We keep the toilet seat — the bit that some people think needs to have a fuzzy blue cover on it, which makes me imagine hundreds of panic-stricken Grovers running from the blue fur hunters — down because we never know what Anita’s going to do next, and given her fascination with the toilet flushing she might well decide to jump right in one day. When I went upstairs Saturday to take a bath (that way I could sit in the tub reading until I tried off and have no contact with the Towel Of Doom) I whisked off my shirt and dropped it, as I always do, onto the toilet seat, then reached up to turn on the light over the mirror so I’d have enough light to read by. So a minute later Todd, who’s downstairs, hears me say in a highly indignant way, “Todd, why the hell did you put a t-shirt in the toilet?” He started laughing and asked if maybe it wasn’t my shirt, which is was. Evidently the toilet seat had been up and I hadn’t noticed it when I was blithely throwing my shirt in.

From the silliness file:

(Sage and Todd are listening to Sting’s album “Mercury Falling” which they borrowed from the library.)

Sage: Wait… did he just sing, “early one morning with time to kill”? Haven’t we heard that before?
Todd: Yeah, I think so. Seems to be a reoccurring theme in his lyrics. I wonder how many start with “early one morning” or “I woke up this morning” or some variation?
Sage: Maybe his writing time for new songs is in the morning.
Todd: Yeah, either that or it’s one of the few things he can still talk about — “I know!

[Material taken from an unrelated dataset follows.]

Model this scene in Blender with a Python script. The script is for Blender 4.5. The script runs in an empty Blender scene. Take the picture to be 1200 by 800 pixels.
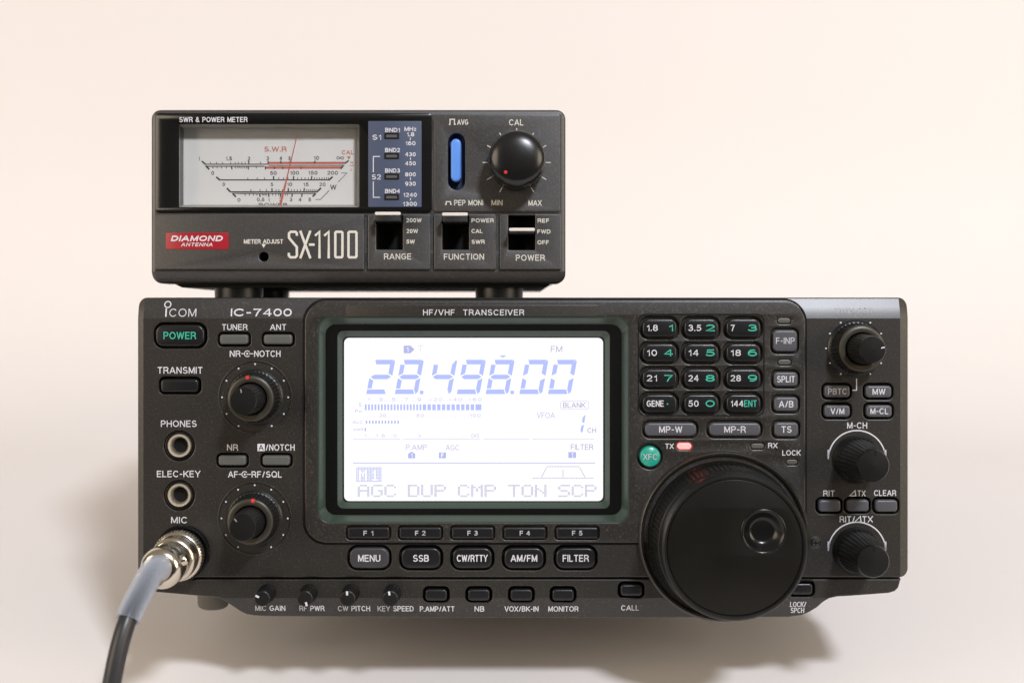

I’ll start with ‘I woke up this morning’ — I’m not so rich I don’t have to do THAT anymore…”

I blabbed so much last year about the reasons that Todd and I don’t celebrate any holidays that it seems silly to repeat myself — if you’re curious, the details are in last year’s December 13 entry. Last night someone came knocking on our front door, I thought it must be Sarah, who we haven’t seen in ages, and ran into the kitchen because all I had on was a t-shirt. Todd answered the door and when I heard it close again I came back into the living room, where he was shaking his head and looking exasperated. “Evidently,” he said, “they now expect you to pay to listen to them sing christmas carols. The first thing he asked for was a donation, and then said they were there to sing carols.” A few years from now they’ll be charging a quarter a song, mark my words. Todd said thanks but no thanks. We shut the door and listened to Bel Canto instead and Todd told me about wanting to go caroling all by himself as a boy with his saxophone in tow in his small Vermont town, but his parents told him it was a dumb idea. I would have been glad to listen to him.